La mission ayant œuvré pendant le débat parlementaire consacré au projet de loi confortant le respect des principes de la République, définitivement adopté le 23 juillet 2021 (lire notre article du 26 juillet 2021), certaines de ses propositions croisent des dispositions désormais applicables. On retiendra cependant que si les collectivités doivent dorénavant désigner des "référents laïcité" et si les fonctionnaires doivent être formés au principe de laïcité, il n'en va pas de même pour les élus locaux, comme le demandait la mission.
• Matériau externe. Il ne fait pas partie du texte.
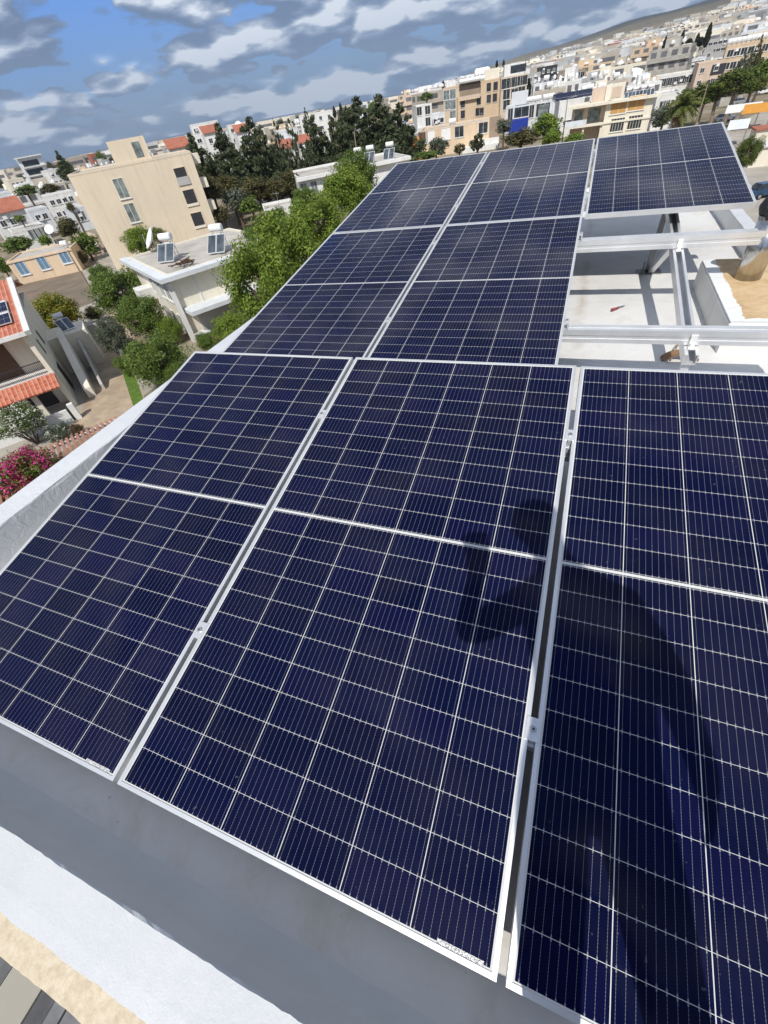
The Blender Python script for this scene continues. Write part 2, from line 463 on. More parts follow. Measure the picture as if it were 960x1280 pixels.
hz = t.ramp(s.outputs[2], [(0.0, (1, 1, 1)), (.20, (0, 0, 0))])
ccol = t.mix(t.math('MULTIPLY', hz, .50), ccol, (.11, .215, .40))
bgs = t.add('ShaderNodeBackground'); skyt = t.add('ShaderNodeMix', data_type='RGBA', blend_type='MULTIPLY'); skyt.inputs['Factor'].default_value = 1; t.link(sky.outputs[0], skyt.inputs[6]); skyt.inputs[7].default_value = (.27, .50, .96, 1); t.link(skyt.outputs[2], bgs.inputs[0]); bgs.inputs[1].default_value = .11
bgc = t.add('ShaderNodeBackground'); t.link(ccol, bgc.inputs[0]); bgc.inputs[1].default_value = 1.0
mx = t.add('ShaderNodeMixShader'); t.link(t.math('MULTIPLY', cov, .93), mx.inputs[0]); t.link(bgs.outputs[0], mx.inputs[1]); t.link(bgc.outputs[0], mx.inputs[2])
wo = t.add('ShaderNodeOutputWorld'); t.link(mx.outputs[0], wo.inputs[0])

from mathutils import Matrix, Vector
ld = bpy.data.lights.new('sun_light', 'SUN'); ld.energy = 3.35; ld.angle = rad(.53); ld.color = (1, .955, .88)
lo = bpy.data.objects.new('sun_light', ld); COL.objects.link(lo)
lo.rotation_euler = Vector(tuple(SUN)).to_track_quat('-Z', 'Y').to_euler(); lo.location = (0, -20, 40)

cd = bpy.data.cameras.new('camera'); cam = bpy.data.objects.new('camera', cd); COL.objects.link(cam); sc.camera = cam
cd.sensor_fit = 'HORIZONTAL'; cd.sensor_width = 36; cd.lens = F / 960 * 36; cd.clip_start = .02; cd.clip_end = 60000
m4 = Matrix([[R[0][0], -R[1][0], -R[2][0], CAM[0]], [R[0][1], -R[1][1], -R[2][1], CAM[1]], [R[0][2], -R[1][2], -R[2][2], CAM[2]], [0, 0, 0, 1]])
cam.matrix_world = m4
sc.view_settings.view_transform = 'Standard'; sc.view_settings.look = 'None'; sc.view_settings.gamma = 1; sc.view_settings.exposure = .40
sc.view_settings.use_curve_mapping = False
sc.cycles.use_denoising = True
sc.cycles.max_bounces = 6; sc.cycles.volume_bounces = 0; sc.cycles.transparent_max_bounces = 6
try: sc.cycles.denoiser = 'OPENIMAGEDENOISE'
except Exception: pass

# ------------------------------------------------------------------ the roof we stand on
T1 = rad(9.957); T2 = rad(7.2926); O1 = np.zeros(3); O2 = np.array([-1.2346, 2.3227, .2059])
PITCH = 1.154; GAP = .02


def tier(o, a):
    def f(u, v, n=0.0): return o + np.array([u, v * cos(a) - n * sin(a), v * sin(a) + n * cos(a)])
    return f


p1, p2 = tier(O1, T1), tier(O2, T2)
ZR = -.13; PX0, PX1, PY0, PY1 = -1.605, 2.615, -.353, 8.2
own = empty('apartment_building', (0.5, 4, GZ), 'white painted apartment building whose flat roof carries the solar panels', 'building')
m = MB(); m.box(PX0 + .02, PX1 - .02, PY0 + .02, PY1 - .02, GZ, ZR - .2); m.build('wall', M['white'], own)


def sheet(x0, x1, y0, y1, z, nx, ny, jit=0, seed=1):
    r = random.Random(seed); b = MB()
    P = [[(x0 + (x1 - x0) * i / nx, y0 + (y1 - y0) * j / ny, z + (r.uniform(-jit, jit) if 0 < i < nx and 0 < j < ny else 0)) for j in range(ny + 1)] for i in range(nx + 1)]
    b.v = [P[i][j] for i in range(nx + 1) for j in range(ny + 1)]
    for i in range(nx):
        for j in range(ny):
            k = i * (ny + 1) + j; b.f.append((k, k + ny + 1, k + ny + 2, k + 1)); b.m.append(0)
    return b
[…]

Dans un autre ordre d'idée, la recommandation visant à développer la coopération entre les gestionnaires de toutes les aides publiques pour une application rigoureuse de la conditionnalité des aides au respect d'un contrat d’engagement républicain se retrouve en grande partie dans l'article 63 de la loi. Celui-ci dispose que le préfet informe le maire lorsqu'une association voit son agrément retiré ou suspendu, et que dans ce cas, le maire peut à son tour retirer sa subvention ou arrêter la mise à disposition d'équipements publics.

Les auteurs du rapport regretteront en revanche que, si la loi oblige désormais les fédérations agréées à signaler les comportements contrevenant aux principes républicains, leur volonté de "créer un outil de signalement des dérives communautaristes, strictement encadré au niveau juridique et éthique, et associé impérativement à un dispositif d’accompagnement des acteurs" n'ait finalement pas été suivie d'effet.